Il lui faut 4 milliards d’ici la fin de l’année. Pendant ce temps, le Président qui a pris tous les pouvoirs et qui ne connait visiblement rien à l’économie se concentre sur son projet. Seul dans son palais, Robocop (surnom donné au président tunisien) imagine une nouvelle constitution… Les ambassadeurs des pays du G7 et ceux de l’Union européenne ont appelé vendredi à un retour rapide aux institutions démocratiques. Les bailleurs de fonds s’impatientent. Kais Saied a épuisé son crédit.

Une réforme institutionnelle incertaine 

Ce calendrier de réformes institutionnelles, c’est sa réponse. Il voulait le dévoiler vendredi prochain. Parce qu’il y a dix ans pile, tout a commencé ce jour là avec le suicide sacrificiel d’un jeune marchand ambulant, Mohamed Bouazizi. Le Président veut en faire l’anniversaire de la révolution, à la place du 14 janvier, le jour où s’est enfui Ben Ali. Selon lui, fêter la chute du tyran n’est pas approprié car la révolution est toujours en marche… Il dit "malheureusement, la révolution a été détournée pour exclure le peuple". C’est un air connu. Il ajoute qu’il faut maintenant réaliser "l’accomplissement de l’explosion révolutionnaire". Ce sera sa grande œuvre.

Saied fait-il du Kadhafi ?

Ce genre d’arabesques rappelle pour ceux qui l’ont connu le colonel Kadhafi. Je l’ai interviewé, c’était sa dernière télé. Le regard fixe comme Kaies Saied, il assénait le même genre de sentences, sur le même ton : on comprend vaguement mais on reste très loin du réel. Pour Kadhafi, le réel s’est vite imposé, une formidable armada se regroupait au large. Pour Kaies Saed, c’est l’explosion sociale qui menace. 

Il propose de réunir à partir de janvier des consultations populaires pour discuter d’amendements constitutionnels et électoraux, et d'un référendum à l’été. Cela aussi rappelle la "Jamahiriya" libyenne, l’état des masses. Kadhafi était fier de ses comités populaires, cette démocratie directe tellement supérieure au bête système libéral de la démocratie parlementaire. Le comité populaire, c’est l’idée fixe du conseiller du président tunisien, un intellectuel toujours marxiste.

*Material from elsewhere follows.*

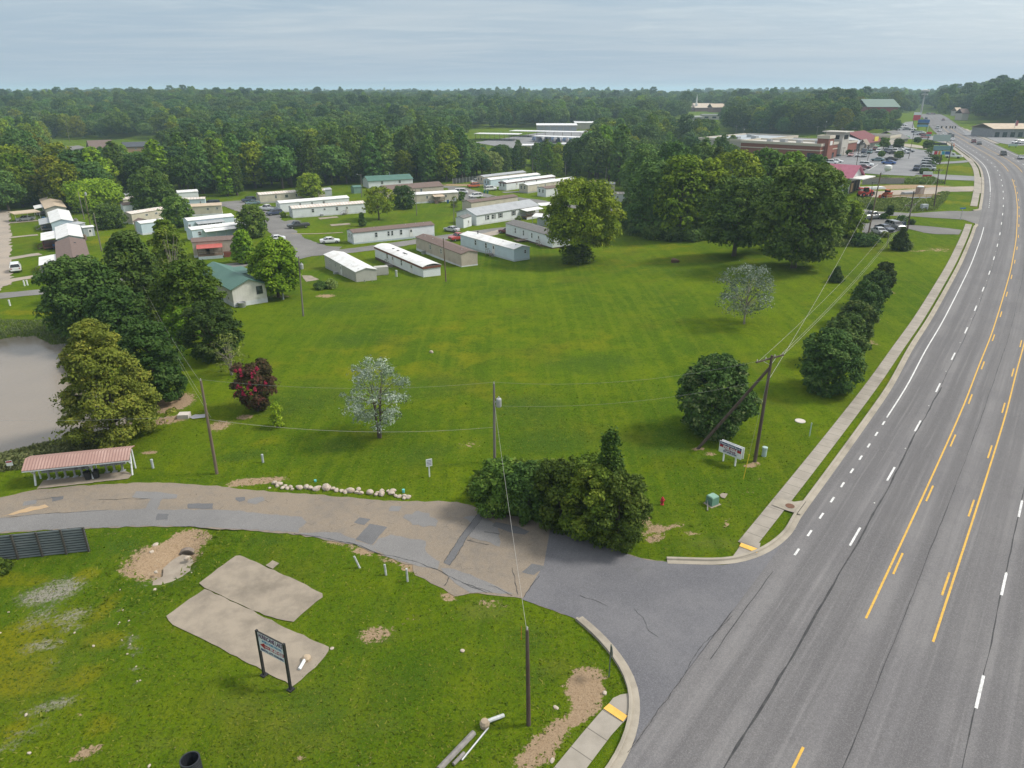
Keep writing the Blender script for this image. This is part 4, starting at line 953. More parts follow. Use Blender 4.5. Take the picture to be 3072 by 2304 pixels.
# trees round the pond
T('bald_cypress', (345, 1310), 955, 165, 'big rusty yellow green cypress leaning over the pond', seed=80, leafmat=L_CYP, nl=60, nleaf=30000, leaf=0.17, lobe=0.20, base=0.06, prof='cone2', limbs=18, flat=.8, squash=.6)
T('sweetgum', (478, 1196), 965, 100, 'dense dark green tree right of the rusty cypress', seed=81, leafmat=L_POND, nl=46, nleaf=15000, leaf=0.20, lobe=0.24, base=0.04, prof='oval')
T('sweetgum', (268, 1008), 768, 105, 'large dark tree behind the rusty cypress at the pond', seed=82, leafmat=L_POND, nl=46, nleaf=14000, leaf=0.27, lobe=0.24, base=0.05)
T('sweetgum', (372, 1040), 860, 80, 'mid green tree between the rusty cypress and the tree behind it', seed=83, leafmat=L_POND, nl=40, nleaf=9000, leaf=0.25, lobe=0.25, base=0.05)
T('sweetgum', (420, 960), 690, 88, 'tall dark tree in front of the white mobile homes by the pond', seed=84, leafmat=L_POND, nl=44, nleaf=12000, leaf=0.29, lobe=0.24, base=0.04, prof='oval')
T('bald_cypress', (530, 905), 652, 56, 'narrow bright green tree behind the bare dead tree', seed=85, leafmat=L_HEDGE, nl=40, nleaf=9000, leaf=0.27, lobe=0.3, base=0.03, prof='oval')
T('mulberry_tree', (585, 1000), 780, 92, 'bright yellow green broad tree left of the green roofed house', seed=86, leafmat=L_HEDGE, nl=46, nleaf=13000, leaf=0.27, lobe=0.24, base=0.04)
T('sweetgum', (560, 1020), 905, 62, 'low leafy tree at the foot of the bright broad tree', seed=87, leafmat=L_LIME, nl=24, nleaf=5000, leaf=0.24, lobe=0.3, base=0.03)
T('crab_tree', (648, 1078), 905, 82, 'dark open crowned tree below the green roofed house', seed=88, leafmat=L_POND, nl=40, nleaf=8500, leaf=0.22, lobe=0.25, base=0.05, inner=.5)
T('dying_tree', (696, 1125), 1000, 50, 'half bare grey tree at the left edge of the lawn', seed=89, leafmat=L_WEED, nl=18, nleaf=520, leaf=0.16, lobe=.35, base=0.15, bark=BARKG, multi=3, trunk_r=.08, limbs=24, inner=.2)
T('dead_tree', (545, 960), 690, 52, 'bare dead tree with pale forked branches among the pond trees', seed=90, leafmat=L_WEED, nl=22, nleaf=260, leaf=0.16, lobe=.3, base=0.25, bark=BARKG, trunk_r=.14, limbs=30, inner=.1, prof='vase')
T('sweetgum', (252, 905), 775, 56, 'leafy dark tree in front of the brown roofed trailer at the left', seed=91, leafmat=L_POND, nl=30, nleaf=6000, leaf=0.28, lobe=.27, base=0.03)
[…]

Pendant un an de plus, Kaies Saied veut continuer à gouverner par décret. Comme il a pris aussi le pouvoir judiciaire, il continuera de traquer les voleurs, les riches, les corrompus comme il le fait déjà à 500 hommes d’affaires accusés de détournements de fonds sous Ben Ali. A bord du Titanic, le capitaine maintient le cap. Il a mis l’équipage à fond de cale mais veut bien consulter les passagers pour obtenir un plébiscite. Tout cela risque de se terminer comme "Le Radeau de la méduse".